Welcome Shamika! Packaging PM is a hugely important role. Another untapped resource are companies that interface with the PyPI/Python packaging ecosystem, e.g. by consuming packages and adapting them to their internal needs. I can definitely say that’s a huge source of pain for companies like mine, and I’m sure we’re not alone. Finding ways to identify the pain and help utilize resources that those companies can bring to the problem (in people and $) would go a long way toward helping improve the situation. Please reach out via PM if you want to discuss in more detail.

1 Like

@btskinn Thank you for the detailed advice. You have mentioned couple of channels that have never been mentioned before. All of this goes into my comms plan.

1 Like

@EpicWink I’m not sure users would like to see this. I expect to communicate with the community quite often and I don’t think it will be possible to share every update with them via this channel.

1 Like

Right, but not that I’m necessarily endorsing that idea, just keep in mind that unfortunately only a very small fraction of users (perhaps on the order of a hundred out of many millions, which is something like 0.0001%) see your updates here, and even counting all those channels, I’d think that only a fraction of Python end-users actually monitor any of them on a regular basis. While this is fine for getting a somewhat representative sample of generally more-active users, and for updates that interest those more active in packaging, if you really want to reach a broad cross section (particularly niche communities) with something really important, messages/warnings/etc. with pip and other packaging tools may be the only really reliable way to do that (though also having the most downsides in terms of noise, so it must be carefully considered). See, for example, the recent big sysconfig issue, where something like that was done.

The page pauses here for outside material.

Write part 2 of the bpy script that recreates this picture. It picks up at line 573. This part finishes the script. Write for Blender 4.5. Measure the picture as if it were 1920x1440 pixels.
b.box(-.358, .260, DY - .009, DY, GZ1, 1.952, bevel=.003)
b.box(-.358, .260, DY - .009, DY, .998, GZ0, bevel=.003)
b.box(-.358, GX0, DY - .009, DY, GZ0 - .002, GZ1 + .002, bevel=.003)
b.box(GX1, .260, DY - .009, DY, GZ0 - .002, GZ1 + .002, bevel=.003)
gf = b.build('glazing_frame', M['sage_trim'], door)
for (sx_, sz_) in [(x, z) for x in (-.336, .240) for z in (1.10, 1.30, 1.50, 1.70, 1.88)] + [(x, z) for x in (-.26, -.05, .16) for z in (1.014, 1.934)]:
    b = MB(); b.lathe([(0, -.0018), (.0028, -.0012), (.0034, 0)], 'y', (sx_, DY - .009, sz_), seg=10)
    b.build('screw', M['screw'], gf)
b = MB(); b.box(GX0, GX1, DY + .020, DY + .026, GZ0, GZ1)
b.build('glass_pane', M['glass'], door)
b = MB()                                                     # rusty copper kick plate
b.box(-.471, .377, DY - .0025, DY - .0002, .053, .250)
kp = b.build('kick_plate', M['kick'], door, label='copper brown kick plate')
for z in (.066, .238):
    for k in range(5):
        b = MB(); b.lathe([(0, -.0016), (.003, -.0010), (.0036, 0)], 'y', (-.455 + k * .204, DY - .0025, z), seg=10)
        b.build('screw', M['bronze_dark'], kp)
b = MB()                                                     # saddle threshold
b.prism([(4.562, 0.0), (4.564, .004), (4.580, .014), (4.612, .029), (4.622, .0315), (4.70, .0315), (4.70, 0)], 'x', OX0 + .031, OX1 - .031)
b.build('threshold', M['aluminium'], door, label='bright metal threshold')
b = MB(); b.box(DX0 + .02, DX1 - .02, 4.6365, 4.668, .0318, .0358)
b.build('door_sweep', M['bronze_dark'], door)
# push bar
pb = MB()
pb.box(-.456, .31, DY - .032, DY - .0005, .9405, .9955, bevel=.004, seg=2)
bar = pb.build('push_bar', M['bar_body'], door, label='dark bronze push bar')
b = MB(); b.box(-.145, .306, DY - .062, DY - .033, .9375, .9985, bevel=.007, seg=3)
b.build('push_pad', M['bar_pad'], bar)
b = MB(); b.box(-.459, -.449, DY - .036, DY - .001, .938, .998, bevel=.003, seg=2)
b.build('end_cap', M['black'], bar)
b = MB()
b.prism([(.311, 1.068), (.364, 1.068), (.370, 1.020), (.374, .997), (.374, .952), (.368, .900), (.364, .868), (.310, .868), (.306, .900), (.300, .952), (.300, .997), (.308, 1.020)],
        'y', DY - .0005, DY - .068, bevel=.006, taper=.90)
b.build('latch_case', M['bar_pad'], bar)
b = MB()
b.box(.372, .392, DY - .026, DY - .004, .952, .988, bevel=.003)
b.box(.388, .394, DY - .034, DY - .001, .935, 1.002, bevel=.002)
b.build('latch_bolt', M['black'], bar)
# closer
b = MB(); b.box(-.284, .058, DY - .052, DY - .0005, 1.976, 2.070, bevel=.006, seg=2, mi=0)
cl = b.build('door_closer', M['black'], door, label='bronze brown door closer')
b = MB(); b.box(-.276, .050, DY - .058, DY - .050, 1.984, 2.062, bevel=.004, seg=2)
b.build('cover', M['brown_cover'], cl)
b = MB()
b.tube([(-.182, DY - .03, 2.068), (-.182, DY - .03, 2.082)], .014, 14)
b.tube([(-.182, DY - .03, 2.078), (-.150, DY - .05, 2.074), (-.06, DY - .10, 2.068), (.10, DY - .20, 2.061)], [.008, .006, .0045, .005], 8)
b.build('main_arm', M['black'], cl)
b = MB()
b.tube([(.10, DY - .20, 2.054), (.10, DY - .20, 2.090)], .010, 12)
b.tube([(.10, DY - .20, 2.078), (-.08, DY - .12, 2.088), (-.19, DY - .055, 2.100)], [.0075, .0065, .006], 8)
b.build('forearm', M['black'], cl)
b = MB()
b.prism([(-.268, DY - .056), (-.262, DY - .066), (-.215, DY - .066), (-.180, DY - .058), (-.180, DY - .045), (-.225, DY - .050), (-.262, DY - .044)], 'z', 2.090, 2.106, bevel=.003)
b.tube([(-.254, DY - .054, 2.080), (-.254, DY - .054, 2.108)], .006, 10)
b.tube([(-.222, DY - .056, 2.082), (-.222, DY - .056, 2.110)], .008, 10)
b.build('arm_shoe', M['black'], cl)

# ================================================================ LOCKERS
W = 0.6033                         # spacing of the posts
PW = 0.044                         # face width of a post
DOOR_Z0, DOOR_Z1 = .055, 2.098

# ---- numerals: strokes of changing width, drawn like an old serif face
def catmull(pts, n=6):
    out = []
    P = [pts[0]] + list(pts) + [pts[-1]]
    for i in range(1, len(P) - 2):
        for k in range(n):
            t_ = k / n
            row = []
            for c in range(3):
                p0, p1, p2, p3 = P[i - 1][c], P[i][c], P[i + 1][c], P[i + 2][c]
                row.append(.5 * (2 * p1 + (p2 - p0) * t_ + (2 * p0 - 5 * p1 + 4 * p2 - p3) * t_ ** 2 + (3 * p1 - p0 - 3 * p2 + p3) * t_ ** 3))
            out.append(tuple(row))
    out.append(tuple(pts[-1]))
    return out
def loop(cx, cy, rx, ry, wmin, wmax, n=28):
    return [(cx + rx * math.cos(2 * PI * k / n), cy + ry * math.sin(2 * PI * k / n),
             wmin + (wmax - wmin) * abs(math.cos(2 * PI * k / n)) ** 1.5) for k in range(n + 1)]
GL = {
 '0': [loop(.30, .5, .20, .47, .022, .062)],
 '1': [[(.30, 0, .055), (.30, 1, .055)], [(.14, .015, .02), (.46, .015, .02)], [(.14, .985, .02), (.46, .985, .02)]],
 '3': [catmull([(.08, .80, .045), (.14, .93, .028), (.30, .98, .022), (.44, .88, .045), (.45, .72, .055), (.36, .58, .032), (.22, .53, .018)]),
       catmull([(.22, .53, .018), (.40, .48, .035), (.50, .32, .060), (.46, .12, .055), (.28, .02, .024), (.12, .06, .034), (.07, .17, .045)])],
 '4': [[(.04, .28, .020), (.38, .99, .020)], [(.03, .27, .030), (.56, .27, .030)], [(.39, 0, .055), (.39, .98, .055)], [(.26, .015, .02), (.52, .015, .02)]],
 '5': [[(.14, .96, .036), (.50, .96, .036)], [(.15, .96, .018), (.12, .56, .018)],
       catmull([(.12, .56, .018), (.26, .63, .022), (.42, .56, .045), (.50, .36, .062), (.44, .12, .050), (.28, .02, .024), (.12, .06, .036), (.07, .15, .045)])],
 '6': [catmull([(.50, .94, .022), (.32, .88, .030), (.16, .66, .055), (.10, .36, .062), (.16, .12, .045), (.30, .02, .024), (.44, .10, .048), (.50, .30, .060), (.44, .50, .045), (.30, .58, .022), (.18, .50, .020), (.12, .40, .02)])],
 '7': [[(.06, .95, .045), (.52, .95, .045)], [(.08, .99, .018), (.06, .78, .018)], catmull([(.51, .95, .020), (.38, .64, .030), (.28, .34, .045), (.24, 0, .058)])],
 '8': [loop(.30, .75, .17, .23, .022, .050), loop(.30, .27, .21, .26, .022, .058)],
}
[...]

if you really want to reach a broad cross section (particularly niche communities) with something really important, messages/warnings/etc. with pip and other packaging tools may be the only really reliable way to do that (though also having the most downsides in terms of noise, so it must be carefully considered).

Couple of thoughts here – first, if this were put into place, I think pip specifically is a bad place to run packaging announcements. Rough guess, I suspect there are at least ~100x more people just using pip to install packages, as compared to the number of people building packages, and so using pip would be noisy for a lot of people that aren’t in the target audience. A much better place to site packaging announcements would be the build and deploy tools: build, twine, poetry, flit, etc.

Second, I think the implementation might be best done as an opt-in to a centralized, public announcements channel. For example, a JSON endpoint could be added to warehouse/pypi.org that reports whatever current packaging-related messages – last I knew warehouse uses CD, so adding/updating/removing that message should be as simple as a PR/commit to main. With that in place, whatever community members (projects, individuals, whoever) who want to republish/rebroadcast those messages could just query that endpoint and use the result accordingly. It could also be set up to automatically put those messages in a banner on pypi.org (perhaps selectively, only for high-priority messages, to minimize audience desensitization to the banner).

1 Like

This sounds like a reasonable technical solution to the issue. But IMO the problem is that the main issue isn’t technical, it’s social. Packaging users don’t want to find out about changes in the ecosystem, etc. In general they don’t even see themselves as “packaging users” and quite often see packaging as merely an obstacle to (or at best a tool for) getting things done. The main communication challenge here is getting people affected by ecosystem-wide changes to even be interested in what’s going on.

IMO, the solution here is to give packaging more of a “human face”, which is why I feel it’s important to have someone acting as a spokesperson, doing outreach and public relations work. Whether that’s part of the packaging project manager’s role, or a completely separate individual, I don’t know.